WORK REQUIRED ->
Search the material and gather each line with "scene" in it.

PROVIDED DATA ->
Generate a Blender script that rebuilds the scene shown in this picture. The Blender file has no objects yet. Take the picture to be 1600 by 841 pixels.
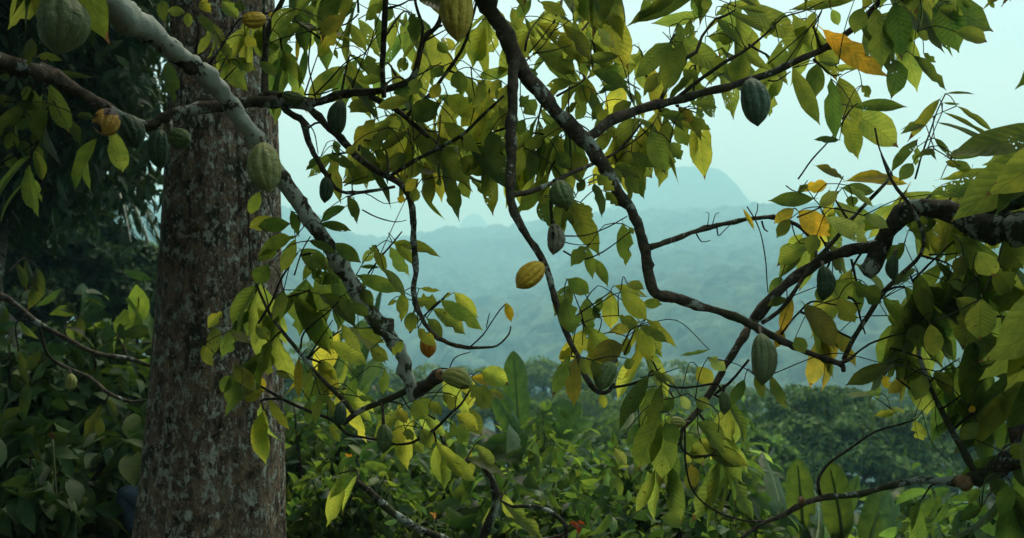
import bpy, math, random
import numpy as np
from mathutils import Vector, noise as mnoise
random.seed(7); RNG = np.random.default_rng(11)
sc = bpy.context.scene
C = sc.collection
# ------------------------------------------------------------------ camera, world, sun
F = 1715.0; CAMZ = 1.6
PITCH = math.atan(29.5/F)
cam = bpy.data.cameras.new('camera'); co = bpy.data.objects.new('camera', cam); C.objects.link(co)
co.location = (0, 0, CAMZ); co.rotation_euler = (math.pi/2+PITCH, 0, 0)
cam.sensor_width = 36; cam.lens = 36*F/1600; cam.clip_end = 12000; cam.clip_start = 0.05
cam.dof.use_dof = True; cam.dof.focus_distance = 4.15; cam.dof.aperture_fstop = 4.0
sc.camera = co
sc.view_settings.view_transform = 'Standard'; sc.view_settings.look = 'None'
sc.view_settings.exposure = 0.88; sc.view_settings.gamma = 1.0; sc.view_settings.use_curve_mapping = False
SUN_EL, SUN_AZ = math.radians(58), math.radians(20)       # high, veiled, slightly behind the hills
w = bpy.data.worlds.new("World"); sc.world = w; w.use_nodes = True
nt = w.node_tree; nt.nodes.clear()
def N(t, nt, **k):
    n = nt.nodes.new(t)
    for a, b in k.items(): setattr(n, a, b)
    return n
wo = N('ShaderNodeOutputWorld', nt)
sky = N('ShaderNodeTexSky', nt, sky_type='NISHITA', sun_disc=False, sun_elevation=SUN_EL, sun_rotation=SUN_AZ)
bg = N('ShaderNodeBackground', nt); bg.inputs[1].default_value = 0.11
nt.links.new(sky.outputs[0], bg.inputs[0])
bg2 = N('ShaderNodeBackground', nt); bg2.inputs[1].default_value = 1.0      # the closed cloud deck
tc = N('ShaderNodeTexCoord', nt); mp = N('ShaderNodeMapping', nt); mp.inputs['Scale'].default_value = (1.6, 1.6, 5)
nz = N('ShaderNodeTexNoise', nt); nz.inputs['Scale'].default_value = 1.3; nz.inputs['Detail'].default_value = 4; nz.inputs['Roughness'].default_value = .45
cr = N('ShaderNodeValToRGB', nt)
cr.color_ramp.elements[0].position = .34; cr.color_ramp.elements[0].color = (.44, .61, .62, 1)
cr.color_ramp.elements[1].position = .66; cr.color_ramp.elements[1].color = (.67, .77, .77, 1)
nt.links.new(tc.outputs['Generated'], mp.inputs[0]); nt.links.new(mp.outputs[0], nz.inputs[0]); nt.links.new(nz.outputs[0], cr.inputs[0]); nt.links.new(cr.outputs[0], bg2.inputs[0])
mxw = N('ShaderNodeMixShader', nt); mxw.inputs[0].default_value = .85
nt.links.new(bg.outputs[0], mxw.inputs[1]); nt.links.new(bg2.outputs[0], mxw.inputs[2]); nt.links.new(mxw.outputs[0], wo.inputs[0])
sl = bpy.data.lights.new('sun', 'SUN'); so = bpy.data.objects.new('sun', sl); C.objects.link(so)
sl.energy = 1.5; sl.angle = math.radians(25); sl.color = (1, .94, .78)
sd = Vector((math.sin(SUN_AZ)*math.cos(SUN_EL), math.cos(SUN_AZ)*math.cos(SUN_EL), math.sin(SUN_EL)))
so.rotation_euler = sd.to_track_quat('Z', 'Y').to_euler()
cy = sc.cycles
cy.max_bounces = 7; cy.diffuse_bounces = 3; cy.glossy_bounces = 2; cy.transmission_bounces = 5; cy.transparent_max_bounces = 10; cy.volume_bounces = 3
cy.use_denoising = True; cy.caustics_reflective = False; cy.caustics_refractive = False
cy.sample_clamp_indirect = 4
# ------------------------------------------------------------------ projection helpers
SP, CP = math.sin(PITCH), math.cos(PITCH)
def P(x, y, d):
    """photo pixel (1600 px wide) at depth d metres -> world point"""
    u = (x-800)/F*d; v = (420.5-y)/F*d
    return np.array([u, d*CP-v*SP, CAMZ+d*SP+v*CP])
# ------------------------------------------------------------------ terrain height
def smooth(a, b, x):
    t = np.clip((x-a)/(b-a), 0, 1); return t*t*(3-2*t)
def hash2(i, j, k=0):
    s = np.sin(i*127.1+j*311.7+k*74.7)*43758.5453
    return s-np.floor(s)
def vnoise(x, y, k=0):
    xi = np.floor(x); yi = np.floor(y); fx = x-xi; fy = y-yi
    fx = fx*fx*(3-2*fx); fy = fy*fy*(3-2*fy)
    return (hash2(xi, yi, k)*(1-fx)+hash2(xi+1, yi, k)*fx)*(1-fy)+(hash2(xi, yi+1, k)*(1-fx)+hash2(xi+1, yi+1, k)*fx)*fy
def fbm(x, y, o=4, k=0):
    r = 0; a = .5
    for i in range(o):
        r = r+a*vnoise(x*2**i, y*2**i, k+i); a *= .5
    return r
def crowns(x, y, s, k=0):
    """domed tree-crown bumps, 0..1"""
    X = x/s; Y = y/s; xi = np.floor(X); yi = np.floor(Y); best = np.full(X.shape, 9.)
    hh = np.zeros(X.shape)
    for di in (-1, 0, 1):
        for dj in (-1, 0, 1):
            px = xi+di+hash2(xi+di, yi+dj, k); py = yi+dj+hash2(xi+di, yi+dj, k+5)
            dd = (px-X)**2+(py-Y)**2
            m = dd < best
            hh = np.where(m, hash2(xi+di, yi+dj, k+9), hh); best = np.minimum(best, dd)
    return np.sqrt(np.clip(1-best*1.3, 0, 1))*(.45+.55*hh)
RIDGE = np.array([(-900,330),(-300,350),(300,322),(430,333),(500,350),(560,382),(620,387),(680,375),(700,368),(725,373),(800,366),(900,352),(985,348),(1200,338),(1600,322),(2300,330),(2600,360)], float)
MOUNT = np.array([(-900,480),(800,420),(860,378),(920,345),(970,310),(1005,284),(1030,269),(1052,261),(1066,258),(1095,258),(1120,262),(1138,272),(1155,290),(1170,310),(1190,330),(1240,343),(1330,350),(1500,340),(2000,400)], float)
PEAK = np.array([(600,470),(690,385),(708,373),(717,354),(724,341),(732,333),(741,331),(750,333),(758,343),(766,357),(777,373),(800,390),(900,470)], float)
def height(x, y, bumps=True):
    r = np.hypot(x, y)+1e-6; az = np.arctan2(x, y)
    px = 800+F*np.tan(np.clip(az, -.9, .9))
    cosaz = np.cos(np.clip(az, -.9, .9))
    # home slope: level round the camera, falling into the valley ahead, rising behind
    yy = y+.3*np.clip(x, -2, 6)
    near = np.where(yy > 5.5, -.33*(np.sqrt((yy-5.5)**2+4)-2), 0)
    near = np.where(yy < -3, -(yy+3)*.25, near)
    near = near + .10*(fbm(x*.7, y*.7, 3)-.45)*smooth(3, 9, r)+1.2*(fbm(x*.05, y*.05, 3, 3)-.45)*smooth(15, 60, r)
    valley = -88+10*(fbm(x*.004, y*.004, 3, 8)-.5)
    h = np.maximum(near, valley)
    fwd = (np.cos(az) > 0)
    def layer(tab, R, front, back):
        e = np.interp(px, tab[:, 0], tab[:, 1]); H = CAMZ+(450-e)/F*R*cosaz*1.0
        q = r*cosaz   # depth
        return H-np.where(q < R, (R-q)*front, (q-R)*back)
    nn = fbm(x*.006, y*.006, 4, 20)-.47
    nn2 = fbm(x*.0022, y*.0022, 4, 30)-.47
    mid = smooth(350, 750, r)*(1-smooth(1350, 1480, r*cosaz))
    L1 = layer(RIDGE, 1500, .108, .3)+(26*nn+55*nn2)*mid
    L2 = layer(MOUNT, 1850, .5, .5)
    L3 = layer(PEAK, 2500, 1.2, 1.2)
    h = np.where(fwd, np.maximum.reduce([h, L1, L2+3*nn, L3]), h)
    if bumps:
        far = smooth(150, 350, r)
        h = h+far*(1-.75*smooth(1600, 1750, r))*(14*crowns(x, y, 15)+4*crowns(x+50, y, 7, 3)+2*fbm(x*.2, y*.2, 2))
    return h
def H(x, y): return float(height(np.array([float(x)]), np.array([float(y)]), False)[0])
# ------------------------------------------------------------------ object helpers
def tag(o, label=None, cat=None, group=None, kind=None):
    if label: o['label'] = label
    if cat: o['category'] = cat
    if group: o['group'] = group
    if kind: o['kind'] = kind
    return o
def empty(name, loc, label, cat, group=None, rz=0):
    o = bpy.data.objects.new(name, None); C.objects.link(o); o.location = tuple(loc); o.rotation_euler = (0, 0, rz)
    o.empty_display_size = .1
    return tag(o, label, cat, group)
def mesh(name, V, Q, mat, parent=None, smooth_=True, uv=None, col=None, tris=None):
    """V (n,3) world (or local to parent) coords; Q (m,4) quads; tris optional (k,3)"""
    V = np.asarray(V, np.float32).reshape(-1, 3)
    Q = np.asarray(Q, np.int32).reshape(-1, 4)
    T = np.zeros((0, 3), np.int32) if tris is None else np.asarray(tris, np.int32).reshape(-1, 3)
    me = bpy.data.meshes.new(name)
    me.vertices.add(len(V)); me.vertices.foreach_set('co', V.ravel())
    nl = len(Q)*4+len(T)*3
    me.loops.add(nl); li = np.concatenate([Q.ravel(), T.ravel()]); me.loops.foreach_set('vertex_index', li)
    me.polygons.add(len(Q)+len(T))
    ls = np.concatenate([np.arange(len(Q))*4, len(Q)*4+np.arange(len(T))*3]).astype(np.int32)
    me.polygons.foreach_set('loop_start', ls)
    me.polygons.foreach_set('use_smooth', np.full(len(Q)+len(T), smooth_))
    if uv is not None:
        u = me.uv_layers.new(name='UVMap'); u.data.foreach_set('uv', np.asarray(uv, np.float32)[li].ravel())
    if col is not None:
        c = me.color_attributes.new('Col', 'FLOAT_COLOR', 'POINT'); c.data.foreach_set('color', np.asarray(col, np.float32).ravel())
    me.update(calc_edges=True); me.validate()
    if mat: me.materials.append(mat)
    o = bpy.data.objects.new(name, me); C.objects.link(o)
    if parent is not None:
        o.parent = parent
        if V.size and getattr(parent, 'type', '') is not None:
            o.matrix_parent_inverse.identity()
    return o
class Buf:
    """collects quads for one mesh"""
    def __init__(s): s.v = []; s.q = []; s.t = []; s.uv = []; s.col = []; s.n = 0; s.mq = []; s.mt = []; s.cur = 0
    def add(s, V, Q, uv=None, col=None, T=None):
        V = np.asarray(V, float).reshape(-1, 3); s.v.append(V)
        s.q.append(np.asarray(Q, int).reshape(-1, 4)+s.n); s.mq += [s.cur]*len(s.q[-1])
        if T is not None: s.t.append(np.asarray(T, int).reshape(-1, 3)+s.n); s.mt += [s.cur]*len(s.t[-1])
        s.uv.append(np.zeros((len(V), 2)) if uv is None else uv)
        s.col.append(np.ones((len(V), 4)) if col is None else col); s.n += len(V)
    def build(s, name, mat, parent=None, smooth_=True, origin=None, mat2=None):
        V = np.concatenate(s.v); 
        if origin is not None: V = V-np.asarray(origin)
        o = mesh(name, V, np.concatenate(s.q), mat, parent, smooth_, np.concatenate(s.uv), np.concatenate(s.col), np.concatenate(s.t) if s.t else None)
        if any(s.mq) or any(s.mt):
            o.data.materials.append(mat2); mi = np.array(s.mq+s.mt, np.int32)
            if len(mi) == len(o.data.polygons): o.data.polygons.foreach_set('material_index', mi)
        return o
def copy_tree(o, parent=None):
    c = o.copy(); C.objects.link(c); c.parent = parent
    for ch in o.children: copy_tree(ch, c)
    return c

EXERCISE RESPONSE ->
Generate a Blender script that rebuilds the scene shown in this picture. The Blender file has no objects yet. Take the picture to be 1600 by 841 pixels.
sc = bpy.context.scene